Hem Ramazaniye Risâlesi ve matbu’ Âyet-ül Kübrâ burada bulunmak lâzımdır. Mabeyninizdeki gerginliği çabuk tâmir ediniz. Sakın, sakın, az bir inhiraf Nur dâiresine pek büyük zararı olacak. Sıkıntıdan gelen hislere kapılmayınız. Sobamın patlaması bu musîbete işâret idi.
Said Nursî
Aziz, Sıddık Kardeşlerim Husrev ve Mehmed Feyzi, Sabri!
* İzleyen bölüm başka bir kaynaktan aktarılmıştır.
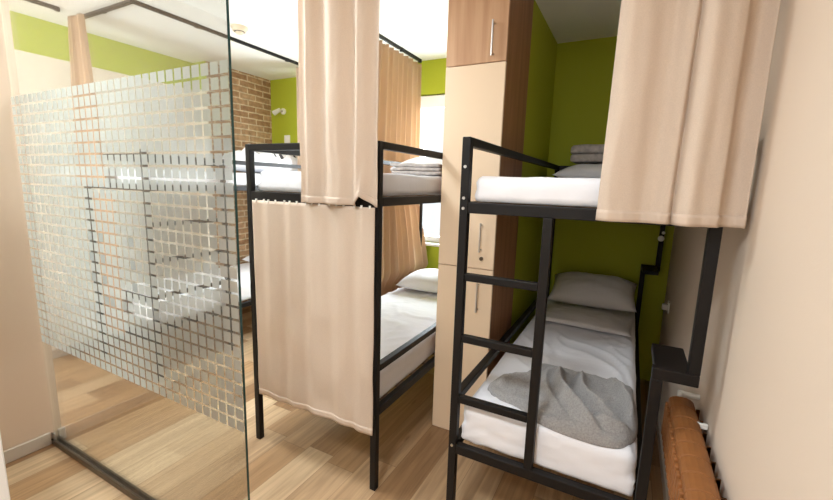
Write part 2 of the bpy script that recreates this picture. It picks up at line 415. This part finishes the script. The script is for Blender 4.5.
# middle bunk
LX0, LX1, LY0, LY1 = -1.846, -1.018, 1.545, 3.6
lb = thing('bunk_bed', 'black bunk bed with beige curtains over its front end, between glass partition and locker', 'bunk bed', ((LX0+LX1)/2, (LY0+LY1)/2, 0), 'bunk beds')
P = Part(lb)
for x in (LX0, LX1):
    for y in (LY0, LY1):
        p = rail(P, 'bed_post', (x, y, 0), (x, y, TOP+.017)); foot(P, p, x, y)
    for z, nm, hh in ((TOP, 'guard_rail', PW), (URZ, 'side_rail', .042), (GRZ, 'guard_rail', PW), (LRZ, 'side_rail', .042)):
        if x == LX0 and z == GRZ: continue
        rail(P, nm, (x, LY0+h, z), (x, LY1-h, z), PW, hh)
for y in (LY0, LY1):
    for z, hh in ((TOP, PW), (URZ-.004, .05), (LRZ, .042)):
        rail(P, 'end_rail', (LX0+h, y, z), (LX1-h, y, z), PW, hh)
slats(P, LX0+h, LX1-h, LY0+.04, LY1-.04, 1.486, 14)
slats(P, LX0+h, LX1-h, LY0+.04, LY1-.04, .448)

# bunk along the dormitory's left wall, behind the glass
AX0, AX1, AY0, AY1 = -3.87, -3.05, 1.65, 3.62
ab = thing('bunk_bed', 'black metal bunk bed seen through the frosted glass, standing by the brick wall', 'bunk bed', ((AX0+AX1)/2, (AY0+AY1)/2, 0), 'bunk beds')
P = Part(ab)
for x in (AX0, AX1):
    for y in (AY0, AY1):
        p = rail(P, 'bed_post', (x, y, 0), (x, y, TOP+.017)); foot(P, p, x, y)
    for z, nm, hh in ((TOP-.03, 'guard_rail', PW), (URZ, 'side_rail', .042), (LRZ-.02, 'side_rail', .042)):
        rail(P, nm, (x, AY0+h, z), (x, AY1-h, z), PW, hh)
for y in (AY0, AY1):
    for z, hh in ((TOP-.03, PW), (URZ, .042), (.63, PW), (LRZ-.1, .042)):
        rail(P, 'end_rail', (AX0+h, y, z), (AX1-h, y, z), PW, hh)
lad = P('ladder', M['metal'], lambda b: bar(b, (AX1, 2.27, .02), (AX1, 2.27, TOP-.05), PW))
for z in (1.2, .93, .66):
    P('rung', M['metal'], lambda b: bar(b, (AX1, AY0+h, z), (AX1, 2.27-h, z), .03, .03), parent=lad)
slats(P, AX0+h, AX1-h, AY0+.04, AY1-.04, 1.486)
slats(P, AX0+h, AX1-h, AY0+.04, AY1-.04, .43)

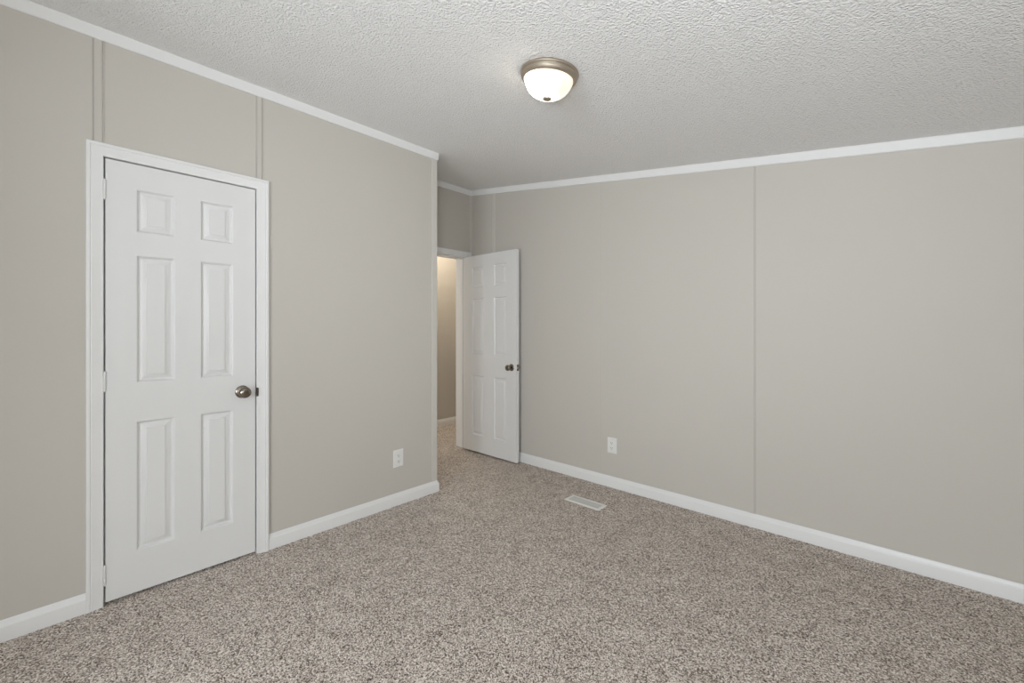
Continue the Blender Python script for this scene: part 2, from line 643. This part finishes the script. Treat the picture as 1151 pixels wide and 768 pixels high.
# closed closet door
W1, H1, Y1, Z1 = .598, 1.985, .1720, .013
FACE1 = LX - .0005
door1 = door_leaf('door_1', W1, H1,
                  [(.105, .247), (.351, .493)],
                  [(.192, .792), (.972, 1.565), (1.672, 1.873)],
                  lambda u, d, v: (FACE1 - d, Y1 + u, Z1 + v), .035,
                  'closed white six panel door in the left wall')
knob(door1, (FACE1, .707, .897), (1, 0, 0), 1.03)
for zh in (1.814, .956, .091):
    bm = bmesh.new()
    for k in range(5):
        a = zh + k * .0176
        lathe(bm, [(0, a + .0004), (.0040, a + .0008), (.0048, a + .0016), (.0048, a + .0160), (.0040, a + .0168), (0, a + .0168)],
              Matrix.Translation((LX + .0042, Y1 - .0032, 0)), 12)
    lathe(bm, [(0, zh - .003), (.0022, zh - .003), (.0028, zh), (.0028, zh + .088), (.0022, zh + .091), (0, zh + .091)],
          Matrix.Translation((LX + .0042, Y1 - .0032, 0)), 12)
    box(bm, LX - .030, LX + .0012, Y1 - .0040, Y1 - .0022, zh, zh + .088)
    tag(link('hinge', bm, M['trim'], door1, doubles=False, smooth=True), 'white painted hinge')

# open door folded back towards the right wall
W2, H2 = .720, 1.948
X2, Y2, Z2 = -3.333, 2.885, .014
door2 = door_leaf('door_2', W2, H2,
                  [(.118, .288), (.428, .598)],
                  [(.167, .758), (.969, 1.522), (1.632, 1.834)],
                  lambda u, d, v: (X2 + u, Y2 + d, Z2 + v), .035,
                  'open white six panel door swung back against the right wall')
knob(door2, (X2 + W2 - .060, Y2, .879), (0, -1, 0), .98)
knob(door2, (X2 + W2 - .060, Y2 + .035, .879), (0, 1, 0), .98, .88)
bm = bmesh.new()
bevel_box(bm, X2 + W2 - .001, X2 + W2 + .0018, Y2 + .005, Y2 + .030, .850, .908, .0009, 1)
lp = tag(link('latch_plate', bm, M['nickel'], door2), 'nickel latch plate on the door edge')
bm = bmesh.new()
loft(bm, [[(X2 + W2 + .0018, Y2 + .011, z), (X2 + W2 + .0018, Y2 + .024, z), (X2 + W2 + .010, Y2 + .024, z), (X2 + W2 + .0065, Y2 + .014, z)]
          for z in (.872, .886)])
link('latch_bolt', bm, M['nickel'], lp)
for zh in (1.78, .94, .12):
    bm = bmesh.new()
    lathe(bm, [(0, zh), (.0058, zh), (.0058, zh + .088), (0, zh + .088)], Matrix.Translation((X2 - .0035, Y2 + .0365, 0)), 12)
    box(bm, X2 - .0022, X2 - .0004, Y2 + .006, Y2 + .036, zh, zh + .088)
    tag(link('hinge', bm, M['trim'], door2, doubles=False, smooth=True), 'white painted hinge')


# ------------------------------------------------------------------ ceiling light
def flush_light(name, x, y, label):
    root = empty(name, (x, y, zc(x)), (0, atan(SLOPE), 0))
    tag(root, label, 'ceiling light')
    fr = Matrix.Rotation(pi, 4, 'X')       # local z runs down
    bm = bmesh.new()
    lathe(bm, [(0, .0005), (.1235, .0005), (.1265, .003), (.1285, .008), (.1280, .0125), (.1255, .0155), (.1235, .0165),
               (.1232, .0185), (.1240, .0205), (.1235, .026), (.1200, .032), (.1140, .0370), (.1110, .0385), (.1085, .0375), (.1080, .030), (0, .030)], fr, 64)
    link('pan', bm, M['brushed'], root, smooth=25)
    bm = bmesh.new()
    pts = [(.1060, .0335), (.1065, .0390), (.1052, .0450), (.1010, .0555), (.0940, .0690), (.0845, .0820), (.0710, .0935),
           (.0545, .1020), (.0360, .1072), (.0180, .1095), (.0, .1100)]
    lathe(bm, [(0, .0335)] + pts, fr, 64)
    tag(link('glass_shade', bm, M['dome'], root, smooth=60), 'lit white alabaster glass bowl')
    bm = bmesh.new()
    lathe(bm, [(0, .1080), (.0170, .1080), (.0195, .1105), (.0195, .1135), (.0170, .1165), (.0110, .1185), (.0050, .1193), (0, .1195)], fr, 32)
    link('finial', bm, M['brushed'], root, smooth=True)
    return root


flush_light('ceiling_light', -1.156, 1.494, 'lit flush ceiling light with nickel pan and white glass bowl')
hall = flush_light('hallway_light', -3.92, 3.05, 'lit flush ceiling light in the hallway beyond the doorway')
hl = bpy.data.lights.new('hallway_bulb', 'POINT')
hl.energy = P_HALL
hl.color = (1.0, 0.87, 0.70)
hl.shadow_soft_size = 0.06
hlo = bpy.data.objects.new('hallway_bulb', hl)
hlo.location = (-3.90, 3.05, 2.48)
COL.objects.link(hlo)


# ------------------------------------------------------------------ outlets
def outlet(x, y, z, rotz, label):
    """local: plate in xz, facing -y"""
    root = empty('wall_outlet', (x, y, z), (0, 0, rotz))
    tag(root, label, 'outlet', 'wall outlets')
    w_, h_ = .0395, .0600
    bm = bmesh.new()
    rings = [[(sx * (w_ - i), -d, sz * (h_ - i)) for sx, sz in ((-1, -1), (1, -1), (1, 1), (-1, 1))]
             for i, d in ((0, 0.0003), (0, .0025), (.0012, .0045), (.0035, .0056), (.006, .0060))]
    loft(bm, rings)
    link('cover_plate', bm, M['plastic'], root, smooth=20)
    for sgn in (1, -1):
        bm = bmesh.new()
        cz = sgn * .0195
        pts = []
        for k in range(28):
            a = 2 * pi * k / 28
            pts.append((.0172 * cos(a), max(-.0138, min(.0138, .0172 * sin(a)))))
        rr = [[(px * s, -d, cz + pz * s) for px, pz in pts] for s, d in ((1, .0058), (1, .0076), (.96, .0082))]
        loft(bm, rr)
        rec = link('receptacle', bm, M['plastic'], root, smooth=30)
        for sx, hh in ((-.0063, .0050), (.0063, .0040)):
            bm = bmesh.new()
            box(bm, sx - .0013, sx + .0013, -.0084, -.0080, cz - hh + .002, cz + hh + .002)
            link('slot', bm, M['slot'], rec)
        bm = bmesh.new()
        lathe(bm, [(0, .0080), (.0026, .0080), (.0026, .0084), (0, .0084)], axis((0, 0, cz - .0085), (0, -1, 0)), 14)
        link('ground_hole', bm, M['slot'], rec)
    bm = bmesh.new()
    lathe(bm, [(0, .0058), (.0033, .0058), (.0030, .0070), (0, .0074)], axis((0, 0, 0), (0, -1, 0)), 16)
    link('screw', bm, M['register'], root)
    return root


outlet(LX, 1.668, .3255, radians(90), 'white duplex outlet low on the left wall near its outside corner')
outlet(-1.695, RY, .3255, 0, 'white duplex outlet low on the long right wall beside the floor vent')

# ------------------------------------------------------------------ floor register
reg = empty('floor_register', (-1.684, 2.586, 0.0))
tag(reg, 'white louvered floor vent set in the carpet by the right wall', 'floor vent')
HW, HD = .142, .0560
bm = bmesh.new()
iw, idp = HW - .020, HD - .018


def rect(w_, d_, z):
    return [(-w_, -d_, z), (w_, -d_, z), (w_, d_, z), (-w_, d_, z)]


loft(bm, [rect(HW, HD, .0004), rect(HW, HD, .003), rect(HW - .004, HD - .004, .0062), rect(iw + .003, idp + .003, .0066),
          rect(iw, idp, .0056), rect(iw, idp, .0004)], caps=False)
link('frame', bm, M['register'], reg, smooth=20)
bm = bmesh.new()
box(bm, -iw, iw, -idp, idp, .0003, .0009)
link('damper', bm, M['duct'], reg)
for k in range(22):
    cx = -iw + (k + .5) * 2 * iw / 22
    bm = bmesh.new()
    loft(bm, [[(cx - .0042, y, .0046), (cx + .0034, y, .0016), (cx + .0042, y, .0024), (cx - .0034, y, .0054)] for y in (-idp, idp)])
    link('louver', bm, M['louver'], reg)
bm = bmesh.new()
box(bm, -iw, iw, -.002, .002, .0044, .0058)
link('crossbar', bm, M['louver'], reg)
Ben sizlere bütün kanaatımla itimad edip istirahat-ı kalble kabre girmek ve Nurların selâmetini size bırakmak bekliyordum ve hiç bir şey sizi birbirinden ayırmayacak biliyordum. Şimdi dehşetli bir plânla, Nur’un erkânlarını birbirinden soğutmak için resmen bir iş’ar var. Mâdem sizler lüzum olsa birbirinize hayatınızı, kuvvet-i sadâkatınız ve Nurlara şiddetli alâkanızın muktezâsı olarak feda edersiniz. Elbette gâyet cüz’î ve geçici ve ehemmiyetsiz hissiyatınızı feda etmeğe mükellefsiniz. Yoksa kat’iyyen bizlere bu sırada büyük zararlar olacağı gibi, Nur dâiresinden ayrılmak ihtimâli var diye titriyorum. Üç günden beri hiç görmediğim bir sıkıntı beni tekrar sarsıyordu. Şimdi kat’iyyen bildim ki, göze bir saç düşmek gibi az bir nazlanmak sizin gibilerin mâbeyninde hayat-ı Nuriyemize bir bomba olur. Hatta size bunu da haber vereyim. Geçen fırtına ile bizi alâkadar göstermeğe çok çalışılmış. Şimdi, mabeyninizde az bir yabanilik atmağa çabalıyorlar. Ben sizin hatırınız için herbirinizden on derece ziyâde zahmet çektiğim halde, sizden hiç birinizin kusuruna bakmamağa karar verdim. Siz dahi, haklı ve haksız olsa benlik yapmamak, üstadımız olan şâkirdlerin şahs-ı ma’nevîsi nâmına istiyorum. Eğer o acib yerde beraber bulunmaktan gizli parmaklar karışıyorlar, biriniz Tahirî’nin koğuşuna gidiniz.